Erdoğan’ın idamına bakınız kimler ferman verdi?
Elemana kocaman bir alkış; hep yerden yere vuracak değiliz, güzel şeyler yaptı mı da böyle “aferin” diyeceğiz.“Affedilemez hatasından” ötürü kendisine 2 gün yazmama cezası vermiş ya, onu...
Elemana kocaman bir alkış; hep yerden yere vuracak değiliz, güzel şeyler yaptı mı da böyle “aferin” diyeceğiz.
“Affedilemez hatasından” ötürü kendisine 2 gün yazmama cezası vermiş ya, onu diyorum.
Söz konusu “hata” için 2 gün az ama olsun, fena bir başlangıç sayılmaz. Böyle böyle yazmayı bırakır diye umut ediyoruz.
Gerçi kendisine verdiği cezaya neden olan “hatayı” ben yapsam kalemi hepten bırakır, insan yüzüne çıkmazdım.

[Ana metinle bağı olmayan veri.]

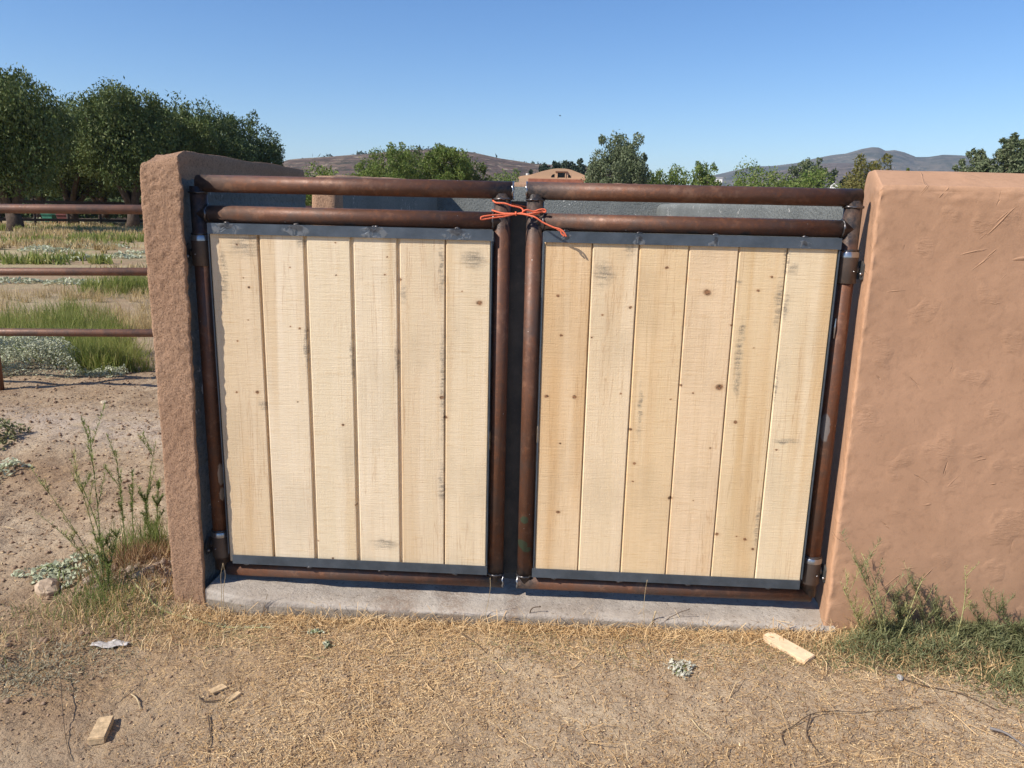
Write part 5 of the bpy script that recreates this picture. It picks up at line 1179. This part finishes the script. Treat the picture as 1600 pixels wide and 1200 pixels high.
# ------------------------------------------------------------------ buildings far off
HW = simple('tan house stucco', (0.52, 0.34, 0.21), 0.9, 0.08, 0.6); HR = simple('terracotta roof band', (0.36, 0.13, 0.075), 0.85, 0.2, 3); DARKG = simple('dark window glass', (0.02, 0.022, 0.02), 0.3, 0.1)  # plain tan stucco, the same on every wall of the house
HT = simple('house timber lintel', (0.20, 0.10, 0.06), 0.8)
def house():
    D = 72.0; base = far(872, D); fr = (Vector((CX, CY, 0)) - base).normalized(); rt = Vector((-fr.y, fr.x, 0))
    if rt.dot(_r) < 0: rt = -rt
    root = empty('house', base[:], 'orange-tan house with a curved gable and small arched windows beyond the back wall', 'house')
    def X(u): return (u - 872) / 1200 * D
    def Z(v): return zfar(872, v, D)
    def pt(x, z, y=0): return tuple(base + rt * x + Vector((0, 0, z)) - fr * y)
    outl = [(812, 278), (812, 276.6), (829, 273.6), (846, 268), (863, 263.6), (876, 262.6), (888, 264.3), (903, 270), (916, 275.5), (930, 280), (930, 278 + 12)]
    # wall with real openings: strips between the window columns
    cols = [812, 829, 846, 859.5, 865, 869.5, 880.5, 885, 890, 903, 916, 930]
    ux = [p[0] for p in outl[1:-1]]; uv = [p[1] for p in outl[1:-1]]
    def top(u): return np.interp(u, ux, uv)
    holes = {(859.5, 865): (272, 277.5), (869.5, 880.5): (269.7, 277.5), (885, 890): (272, 277.5)}
    mb = MB()
    def slab(u0, u1, va0, va1, vb):
        a, b, c, d = (X(u0), Z(va0)), (X(u1), Z(va1)), (X(u1), Z(vb)), (X(u0), Z(vb))
        V = [pt(x, z, y) for y in (0, 0.35) for x, z in (a, b, c, d)]
        mb.add(V, [[0, 1, 2, 3][::-1], [4, 5, 6, 7], [0, 4, 5, 1][::-1], [1, 5, 6, 2][::-1], [2, 6, 7, 3][::-1], [3, 7, 4, 0][::-1]])
    for a, b in zip(cols[:-1], cols[1:]):
        if (a, b) in holes:
            h0, h1 = holes[(a, b)]; slab(a, b, top(a), top(b), h0); slab(a, b, h1, h1, 281)
        else: slab(a, b, top(a), top(b), 281)
    mb.build('gable_wall', HW, root)
    for (a, b), (h0, h1) in holes.items():
        m = MB(); V = [pt(X(a), Z(h1), .2), pt(X(b), Z(h1), .2), pt(X(b), Z(h0), .2), pt(X(a), Z(h0), .2)]
        V += [pt(X(a), Z(h1), .24), pt(X(b), Z(h1), .24), pt(X(b), Z(h0), .24), pt(X(a), Z(h0), .24)]
        m.add(V, [[0, 1, 2, 3], [7, 6, 5, 4], [0, 4, 5, 1], [1, 5, 6, 2], [2, 6, 7, 3], [3, 7, 4, 0]]); m.build('window', DARKG, root)
        if b - a < 8:   # plaster that turns the square opening into a quarter circle
            m = MB(); left = a < 870; n = 8; cx_ = X(b) if left else X(a); R_ = abs(X(b) - X(a)); zb = Z(h1)
            arc = [(cx_ + (-1 if left else 1) * R_ * math.cos(t), zb + (Z(h0) - zb) * math.sin(t)) for t in np.linspace(0, math.pi / 2, n)]
            corner = (X(a) if left else X(b), Z(h0)); poly = arc + [corner]
            V = [pt(x, z, y) for y in (-0.01, 0.12) for x, z in poly]; k = len(poly)
            m.add(V, [list(range(k)), [i + k for i in range(k)][::-1]] + [[i, i + k, (i + 1) % k + k, (i + 1) % k] for i in range(k)]); m.build('arch_plaster', HW, root)
    def bx(name, u0, u1, v0, v1, y0, y1, mat, z1=None):
        m = MB(); V = [pt(X(u), Z(v) if v is not None else 0, y) for y in (y0, y1) for u in (u0, u1) for v in (v0, v1)]
        m.add(V, [(0, 1, 3, 2), (4, 6, 7, 5), (0, 4, 5, 1), (2, 3, 7, 6), (0, 2, 6, 4), (1, 5, 7, 3)]); return m.build(name, mat, root)
    bx('lintel', 866, 884, 267.4, 269.2, -0.12, 0.1, HT)
    bx('window_surround', 868, 869.4, 269.4, 278, -0.06, 0.1, HW); bx('window_surround', 880.6, 882, 269.4, 278, -0.06, 0.1, HW)
    bx('coping', 810, 932, 278.5, 280.2, -0.25, 0.3, HW)
    bx('roof', 826, 931, 280.4, 286.5, -0.9, 0.34, HR)
    bx('wall', 812, 931, 286.7, None, -0.6, 8.0, HW)
    bx('wall', 812, 825.8, 280.4, 286.6, -0.75, 0.33, HW)
    m = MB(); V = [pt(X(824), Z(274.5), 1.2)]; a = base + rt * X(823.5) - fr * 1.0
    m.tube([a + Vector((0, 0, Z(279))), a + Vector((0, 0, Z(271)))], 0.16, 8); m.build('chimney_pipe', simple('white pipe', (0.7, 0.68, 0.62)), root)
house()
def shed(u0, u1, v0, v1, dist, wall, roof, label, cat='building', depth=5.0, name='building', gable=False, win=0):
    um = (u0 + u1) / 2; base = far(um, dist); fr = (Vector((CX, CY, 0)) - base).normalized(); rt = Vector((-fr.y, fr.x, 0))
    if rt.dot(_r) < 0: rt = -rt
    w = (u1 - u0) / 1200 * dist; zt = zfar(um, v0, dist); zb = max(0, zfar(um, v1, dist)) if v1 is not None else 0
    root = empty(name, (base.x, base.y, zb), label, cat); Mx = Matrix((rt, -fr, Vector((0, 0, 1)))).transposed()
    def bx(nm, x0, x1, y0, y1, z0, z1, m):
        q = MB(); V = [tuple(base + Mx @ Vector((x, y, z))) for x in (x0, x1) for y in (y0, y1) for z in (z0, z1)]
        q.add(V, [(0, 1, 3, 2), (4, 6, 7, 5), (0, 4, 5, 1), (2, 3, 7, 6), (0, 2, 6, 4), (1, 5, 7, 3)]); return q.build(nm, m, root)
    hw = (zt - zb) * 0.78
    bx('wall', -w / 2, w / 2, 0, depth, zb, zb + hw, wall)
    q = MB(); ov = w * 0.03 + 0.05
    pr = [(-w / 2 - ov, zb + hw), (w / 2 + ov, zb + hw), (w / 2 + ov, zb + hw + (zt - zb) * .04), (0, zt), (-w / 2 - ov, zb + hw + (zt - zb) * .04)] if gable else [(-w / 2 - ov, zb + hw), (w / 2 + ov, zb + hw), (w / 2 + ov, zt), (-w / 2 - ov, zt)]
    V = [tuple(base + Mx @ Vector((x, y, z))) for y in (-ov, depth + ov) for x, z in pr]; k = len(pr)
    q.add(V, [list(range(k)), [i + k for i in range(k)][::-1]] + [[i, i + k, (i + 1) % k + k, (i + 1) % k] for i in range(k)]); q.build('roof', roof, root)
    for i in range(win):
        x = -w / 2 + w * (i + 0.5) / win; f = bx('window', x - w * .25 / win, x + w * .25 / win, -0.06, 0.0, zb + hw * .35, zb + hw * .75, DARKG)
    return root
WH = simple('white wall', (0.78, 0.77, 0.74), 0.8, 0.08, 1); GR = simple('grey roof', (0.35, 0.35, 0.36), 0.6, 0.1, 1); BR = simple('brown wall', (0.30, 0.2, 0.14), 0.85, 0.1, 1)
shed(538, 548, 244.5, 254, 850, WH, GR, 'small white house on the crest of the brown hill', 'house', 8, 'house', True, 2)
shed(532, 558, 250, 258, 838, WH, WH, 'long white building on the slope below the hilltop house', 'building', 8, 'building', False, 5)
shed(655, 672, 241, 247, 845, WH, GR, 'pale building on the hill above the central trees', 'building', 8, 'building', False, 4)
shed(825, 836, 255.5, 263, 850, WH, GR, 'white house at the right shoulder of the hill', 'house', 8, 'house', True, 2)
shed(1285, 1312, 286, None, 75, GR, WH, 'grey-roofed shed just above the right end of the top rail', 'shed', 6, 'shed', True, 2)
shed(80, 121, 313, 345, 85, WH, WH, 'long white trailer seen between the pepper trunks', 'trailer', 3, 'trailer', False, 6)
shed(52, 72, 296, None, 78, simple('slate blue wall', (0.09, 0.11, 0.14), 0.8), GR, 'dark blue shed with a pale gable under the pepper trees', 'shed', 4, 'shed', True, 1)
shed(1108, 1124, 277, 285, 300, WH, GR, 'tiny pale building between the trees right of centre', 'building', 8, 'building', False, 0)
TEAL = simple('green tarp', (0.05, 0.20, 0.14), 0.7, 0.2, 3); MAR = simple('maroon paint', (0.16, 0.055, 0.05), 0.6, 0.2, 3)
def bin_(u0, u1, v0, v1, dist, mat, label, cat, name):
    um = (u0 + u1) / 2; base = far(um, dist); w = (u1 - u0) / 1200 * dist; z = zfar(um, v0, dist); root = empty(name, (base.x, base.y, 0), label, cat)
    mb = MB(); V = []
    for zz, k in ((0.08, 0.86), (z * 0.88, 1.0)):
        V += [(base.x - w / 2 * k, base.y - 0.5 * k, zz), (base.x + w / 2 * k, base.y - 0.5 * k, zz), (base.x + w / 2 * k, base.y + 0.5 * k, zz), (base.x - w / 2 * k, base.y + 0.5 * k, zz)]
    mb.add(V, [[3, 2, 1, 0], [4, 5, 6, 7], [0, 1, 5, 4], [1, 2, 6, 5], [2, 3, 7, 6], [3, 0, 4, 7]]); mb.build('body', mat, root)
    mb = MB(); mb.prism([(base.x - w / 2 - .05, z * .88 + .003), (base.x + w / 2 + .05, z * .88 + .003), (base.x + w / 2 - .1, z), (base.x - w / 2 + .1, z)], base.y - .56, base.y + .56, 1); mb.build('lid', mat, root)
    for sx in (-1, 1):
        mb = MB(); mb.tube([(base.x + sx * w * .3, base.y - .3, 0.09), (base.x + sx * w * .3, base.y + .3, 0.09)], 0.09, 10); mb.build('wheel', DARKG, root)
bin_(73, 87, 333, 341, 55, TEAL, 'green lidded bin standing beyond the field, left of the maroon one', 'bin', 'bin')
bin_(96, 111, 334, 341, 54, MAR, 'maroon lidded bin standing beyond the field', 'bin', 'bin')
# dark far ranch fence
rf = empty('ranch_fence', far(110, 50)[:], 'dark rail fence under the pepper trees at the far side of the field', 'fence'); DW = simple('dark fence timber', (0.045, 0.035, 0.03), 0.9)
for z0, z1 in ((0.25, 0.40), (0.75, 0.9), (1.2, 1.36)):
    a, b = far(-60, 50), far(420, 52); d = (b - a).normalized(); nrm_ = Vector((-d.y, d.x, 0)) * 0.04
    mb = MB(); V = [tuple(p + nrm_ * s + Vector((0, 0, z))) for p in (a, b) for s in (-1, 1) for z in (z0, z1)]
    mb.add(V, [(0, 1, 3, 2), (4, 6, 7, 5), (0, 4, 5, 1), (2, 3, 7, 6), (0, 2, 6, 4), (1, 5, 7, 3)]); mb.build('rail', DW, rf)
for i in range(11):
    p = a.lerp(b, i / 10.0) + Vector((0.0, 0.1, 0)); mb = MB(); mb.tube([(p.x, p.y, -0.1), (p.x, p.y, 1.45)], 0.07, 6); mb.build('post', DW, rf)
# pale sunlit verge beyond the far fence
# bird
def bird():
    c = Vector((CX, CY, CZ)) + ray(875, 181).normalized() * 110; root = empty('bird', c[:], 'tiny dark bird flying high in the blue sky', 'bird'); m = simple('dark feathers', (0.03, 0.028, 0.025), 0.8)
    mb = MB(); mb.tube([c + Vector((-.16, 0, 0)), c + Vector((-.05, 0, .02)), c + Vector((.06, 0, .015)), c + Vector((.15, 0, .03))], [.01, .045, .05, .015], 8); mb.build('body', m, root, smooth=True)
    for s in (-1, 1):
        V = [c + Vector((-.05, s * .03, .03)), c + Vector((.06, s * .03, .03)), c + Vector((.03, s * .24, .10)), c + Vector((-.05, s * .40, .05)), c + Vector((-.06, s * .22, .085))]
        V = [tuple(v) for v in V] + [tuple(v - Vector((0, 0, .008))) for v in V]
        mb = MB(); mb.add(V, [[0, 1, 2, 3, 4], [9, 8, 7, 6, 5]] + [[i, i + 5, (i + 1) % 5 + 5, (i + 1) % 5] for i in range(5)]); mb.build('wing', m, root)
bird()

Gelgelelim, öyle de yüzsüzler var ki 2 gün de bir şeydir.
E tabii, elaman da mezkur “mağfiret” gösterisiyle “hatasını” fırsata çevirmeye çalışmış, bunu inkar edemeyiz.
Yani, PR'ını yapmış; 2 gün yazmama cezasıyla yazacaklarına “itibar” kazandırmaya kalkışmış, pişkinliğini, “hatasıyla” yüzleşme özgüveniyle maskelemeye gayret etmiş, ila ahir.
Zaten sırf “hata” yaptı diye kendisine yazmama cezası verecek karakterde olsaydı, Konyalı hasta bir çocuğun testisleri üzerinden “Türban faciası” kotardığı yıllardan beri yazmazdı. (Elemanın 28 Şubat sürecindeki serencamı “hatadan” öte fecaatti, geçelim.)
Pardon, 2 gün yazmama cezasına neden olan “hatası” ne miydi?
Genelkurmay Başkanı Org. Hulusi Akar'ın 30 Ağustos mesajında kendisinden “Başkomutan” olarak bahsettiğini yazmıştı. Hülasa, “başkomutanlık” üzerinden Sayın Cumhurbaşkanıyla Genelkurmay Başkanı arasında fitne çıkartmak istemişti.
Halbuki, Org. Hulusi Akar o sözleri Mustafa Kemal Paşa'nın bir konuşmasından aktarmıştı.
Gerçek ortaya çıkınca da elemanın “fitnesi” haliyle elinde patladı.
Patlayınca da salak salak sürdürmedi, elemanın bu özelliğini takdir etmek mecburiyetindeyiz.
Öyleleri de var ki bütün “fitneleri” ellerinde patladığı halde aynen devam ediyorlar.